WRITTEN REQUEST:
Which lines hold the word "pixels"? Copy each of them from the material.

DATASET CONTENT:
______________________________

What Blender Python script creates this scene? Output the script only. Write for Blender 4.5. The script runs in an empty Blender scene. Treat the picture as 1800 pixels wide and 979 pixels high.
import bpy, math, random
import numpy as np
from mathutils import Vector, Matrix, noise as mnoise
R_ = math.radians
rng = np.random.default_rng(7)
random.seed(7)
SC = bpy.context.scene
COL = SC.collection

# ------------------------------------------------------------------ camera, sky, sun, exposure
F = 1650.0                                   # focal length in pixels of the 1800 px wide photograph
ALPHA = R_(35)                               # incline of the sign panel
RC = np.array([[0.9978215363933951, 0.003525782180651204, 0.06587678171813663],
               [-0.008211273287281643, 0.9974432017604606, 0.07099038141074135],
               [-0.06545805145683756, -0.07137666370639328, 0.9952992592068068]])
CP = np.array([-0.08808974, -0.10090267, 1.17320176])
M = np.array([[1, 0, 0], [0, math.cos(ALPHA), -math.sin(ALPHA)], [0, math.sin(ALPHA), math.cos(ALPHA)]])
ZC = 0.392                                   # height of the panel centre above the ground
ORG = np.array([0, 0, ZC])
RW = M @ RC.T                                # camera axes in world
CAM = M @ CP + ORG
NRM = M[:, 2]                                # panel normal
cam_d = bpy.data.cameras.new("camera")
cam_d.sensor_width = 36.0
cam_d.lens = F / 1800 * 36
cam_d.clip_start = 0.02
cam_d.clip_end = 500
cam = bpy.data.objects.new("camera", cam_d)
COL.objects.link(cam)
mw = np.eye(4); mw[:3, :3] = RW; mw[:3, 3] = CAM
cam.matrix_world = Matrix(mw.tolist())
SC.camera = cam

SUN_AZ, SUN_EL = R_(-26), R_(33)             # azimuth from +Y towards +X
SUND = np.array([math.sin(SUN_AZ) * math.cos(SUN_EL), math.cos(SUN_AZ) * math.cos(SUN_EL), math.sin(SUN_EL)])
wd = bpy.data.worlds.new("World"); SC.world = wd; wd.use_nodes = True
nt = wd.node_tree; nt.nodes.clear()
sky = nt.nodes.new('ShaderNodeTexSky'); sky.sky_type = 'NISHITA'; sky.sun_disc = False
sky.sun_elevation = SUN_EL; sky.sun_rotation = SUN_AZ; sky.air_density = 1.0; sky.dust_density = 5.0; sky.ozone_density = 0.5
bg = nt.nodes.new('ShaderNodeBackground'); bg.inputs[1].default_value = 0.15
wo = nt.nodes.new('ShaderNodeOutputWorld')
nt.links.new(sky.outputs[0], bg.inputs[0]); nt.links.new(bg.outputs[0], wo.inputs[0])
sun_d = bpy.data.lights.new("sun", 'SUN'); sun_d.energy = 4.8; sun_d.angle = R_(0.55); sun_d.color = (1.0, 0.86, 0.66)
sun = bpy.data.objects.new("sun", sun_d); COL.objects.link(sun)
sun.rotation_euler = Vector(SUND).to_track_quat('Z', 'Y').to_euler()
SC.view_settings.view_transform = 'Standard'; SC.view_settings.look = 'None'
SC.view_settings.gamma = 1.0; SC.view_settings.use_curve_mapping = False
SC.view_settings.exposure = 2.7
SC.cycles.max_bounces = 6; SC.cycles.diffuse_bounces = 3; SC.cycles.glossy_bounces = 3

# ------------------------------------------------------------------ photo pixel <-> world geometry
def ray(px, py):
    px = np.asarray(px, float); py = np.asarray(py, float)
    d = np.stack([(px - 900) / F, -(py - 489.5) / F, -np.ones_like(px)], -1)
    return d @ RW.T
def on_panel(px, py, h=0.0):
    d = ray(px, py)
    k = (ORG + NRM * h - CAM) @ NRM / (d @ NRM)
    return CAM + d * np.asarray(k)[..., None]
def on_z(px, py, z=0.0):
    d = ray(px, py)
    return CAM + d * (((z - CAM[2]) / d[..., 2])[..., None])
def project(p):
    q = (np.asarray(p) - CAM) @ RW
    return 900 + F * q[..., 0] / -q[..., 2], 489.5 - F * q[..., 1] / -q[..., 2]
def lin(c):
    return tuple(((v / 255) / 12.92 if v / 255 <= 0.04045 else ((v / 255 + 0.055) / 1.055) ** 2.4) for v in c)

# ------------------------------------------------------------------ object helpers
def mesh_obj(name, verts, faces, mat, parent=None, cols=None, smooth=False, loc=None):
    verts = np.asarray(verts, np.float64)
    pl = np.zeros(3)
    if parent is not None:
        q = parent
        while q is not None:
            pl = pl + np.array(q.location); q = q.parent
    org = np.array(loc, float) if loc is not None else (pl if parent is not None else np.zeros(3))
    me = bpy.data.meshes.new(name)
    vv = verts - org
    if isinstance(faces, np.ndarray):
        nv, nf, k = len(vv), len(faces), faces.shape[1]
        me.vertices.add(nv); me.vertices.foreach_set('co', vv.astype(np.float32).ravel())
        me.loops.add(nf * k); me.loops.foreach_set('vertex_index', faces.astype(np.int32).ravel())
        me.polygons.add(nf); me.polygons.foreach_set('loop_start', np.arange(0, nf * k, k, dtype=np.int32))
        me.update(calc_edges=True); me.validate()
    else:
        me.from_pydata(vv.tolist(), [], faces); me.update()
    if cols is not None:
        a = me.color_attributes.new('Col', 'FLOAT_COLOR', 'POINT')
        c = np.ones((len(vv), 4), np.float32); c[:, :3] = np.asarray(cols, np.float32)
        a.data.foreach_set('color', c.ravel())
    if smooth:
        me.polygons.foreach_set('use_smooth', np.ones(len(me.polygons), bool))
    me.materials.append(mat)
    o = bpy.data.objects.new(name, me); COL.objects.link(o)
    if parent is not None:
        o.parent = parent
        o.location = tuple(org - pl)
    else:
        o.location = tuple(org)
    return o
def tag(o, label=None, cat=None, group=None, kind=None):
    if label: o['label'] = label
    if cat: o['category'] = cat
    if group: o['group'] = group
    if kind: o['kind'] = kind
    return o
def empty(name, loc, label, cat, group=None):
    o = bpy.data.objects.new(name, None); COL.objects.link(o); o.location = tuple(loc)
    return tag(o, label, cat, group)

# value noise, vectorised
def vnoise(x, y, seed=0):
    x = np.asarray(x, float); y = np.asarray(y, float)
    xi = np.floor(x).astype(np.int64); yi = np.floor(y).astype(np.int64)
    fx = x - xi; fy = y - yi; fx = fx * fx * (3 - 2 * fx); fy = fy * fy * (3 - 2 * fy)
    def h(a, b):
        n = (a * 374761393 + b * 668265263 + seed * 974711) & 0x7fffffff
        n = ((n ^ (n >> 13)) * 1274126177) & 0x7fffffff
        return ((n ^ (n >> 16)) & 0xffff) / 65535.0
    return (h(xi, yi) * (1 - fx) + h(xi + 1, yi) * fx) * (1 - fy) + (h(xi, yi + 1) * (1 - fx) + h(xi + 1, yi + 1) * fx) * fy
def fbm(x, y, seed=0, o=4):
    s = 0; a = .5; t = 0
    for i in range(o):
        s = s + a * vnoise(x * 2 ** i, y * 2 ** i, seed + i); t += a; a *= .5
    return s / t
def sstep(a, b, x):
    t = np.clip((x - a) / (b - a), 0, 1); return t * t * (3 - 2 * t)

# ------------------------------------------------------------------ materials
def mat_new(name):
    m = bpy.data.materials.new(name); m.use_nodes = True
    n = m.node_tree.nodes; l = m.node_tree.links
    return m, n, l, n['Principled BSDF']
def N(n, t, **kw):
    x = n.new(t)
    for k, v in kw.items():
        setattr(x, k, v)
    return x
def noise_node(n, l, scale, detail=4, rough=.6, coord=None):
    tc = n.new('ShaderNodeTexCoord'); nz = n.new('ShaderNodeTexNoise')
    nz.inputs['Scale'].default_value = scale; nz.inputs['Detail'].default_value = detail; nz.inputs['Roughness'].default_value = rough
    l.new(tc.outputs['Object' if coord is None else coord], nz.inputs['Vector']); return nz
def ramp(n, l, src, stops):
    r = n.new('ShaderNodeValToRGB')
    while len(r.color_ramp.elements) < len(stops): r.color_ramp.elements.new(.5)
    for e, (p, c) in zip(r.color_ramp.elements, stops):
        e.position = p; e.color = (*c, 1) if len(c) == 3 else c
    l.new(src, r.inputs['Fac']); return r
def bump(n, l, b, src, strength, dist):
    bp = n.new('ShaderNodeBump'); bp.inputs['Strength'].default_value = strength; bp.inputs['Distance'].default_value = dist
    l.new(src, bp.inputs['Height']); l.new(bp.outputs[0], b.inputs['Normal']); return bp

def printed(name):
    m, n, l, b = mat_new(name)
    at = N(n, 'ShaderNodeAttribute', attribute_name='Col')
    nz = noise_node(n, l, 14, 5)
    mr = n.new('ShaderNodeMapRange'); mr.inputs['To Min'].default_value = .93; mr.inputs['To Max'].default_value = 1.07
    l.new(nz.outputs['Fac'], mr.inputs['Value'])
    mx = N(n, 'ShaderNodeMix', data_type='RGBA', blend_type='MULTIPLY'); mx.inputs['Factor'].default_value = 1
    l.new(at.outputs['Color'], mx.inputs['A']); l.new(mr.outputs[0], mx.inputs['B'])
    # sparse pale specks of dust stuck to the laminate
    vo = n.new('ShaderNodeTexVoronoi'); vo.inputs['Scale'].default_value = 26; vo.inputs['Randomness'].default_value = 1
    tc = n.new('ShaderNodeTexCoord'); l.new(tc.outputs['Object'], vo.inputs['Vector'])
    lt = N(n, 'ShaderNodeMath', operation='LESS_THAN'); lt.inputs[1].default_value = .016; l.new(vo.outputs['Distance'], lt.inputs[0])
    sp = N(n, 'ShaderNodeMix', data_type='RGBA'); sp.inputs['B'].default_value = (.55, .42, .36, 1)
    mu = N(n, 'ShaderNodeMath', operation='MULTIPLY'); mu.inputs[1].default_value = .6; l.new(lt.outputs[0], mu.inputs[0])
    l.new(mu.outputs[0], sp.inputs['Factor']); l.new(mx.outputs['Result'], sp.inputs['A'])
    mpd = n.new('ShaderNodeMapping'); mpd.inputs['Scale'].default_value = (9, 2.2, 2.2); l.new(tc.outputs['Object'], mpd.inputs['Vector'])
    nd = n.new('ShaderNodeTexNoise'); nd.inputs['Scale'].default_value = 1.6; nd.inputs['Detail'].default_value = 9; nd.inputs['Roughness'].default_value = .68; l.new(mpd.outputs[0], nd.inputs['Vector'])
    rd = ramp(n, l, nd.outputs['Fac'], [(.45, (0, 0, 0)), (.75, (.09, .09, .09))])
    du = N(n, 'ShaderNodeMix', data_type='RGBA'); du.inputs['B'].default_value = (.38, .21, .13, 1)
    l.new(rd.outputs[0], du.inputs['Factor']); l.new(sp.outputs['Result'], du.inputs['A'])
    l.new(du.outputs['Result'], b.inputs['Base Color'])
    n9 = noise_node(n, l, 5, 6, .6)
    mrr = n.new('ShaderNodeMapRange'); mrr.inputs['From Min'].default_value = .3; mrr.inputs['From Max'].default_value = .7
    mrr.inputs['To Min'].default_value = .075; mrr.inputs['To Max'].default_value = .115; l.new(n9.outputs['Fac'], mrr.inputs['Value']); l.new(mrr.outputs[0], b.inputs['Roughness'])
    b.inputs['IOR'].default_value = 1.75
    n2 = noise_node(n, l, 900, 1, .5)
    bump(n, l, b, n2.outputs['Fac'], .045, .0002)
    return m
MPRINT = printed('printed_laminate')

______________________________

RESPONSE BELOW:
What Blender Python script creates this scene? Output the script only. Write for Blender 4.5. The script runs in an empty Blender scene. Treat the picture as 1800 pixels wide and 979 pixels high.
F = 1650.0                                   # focal length in pixels of the 1800 px wide photograph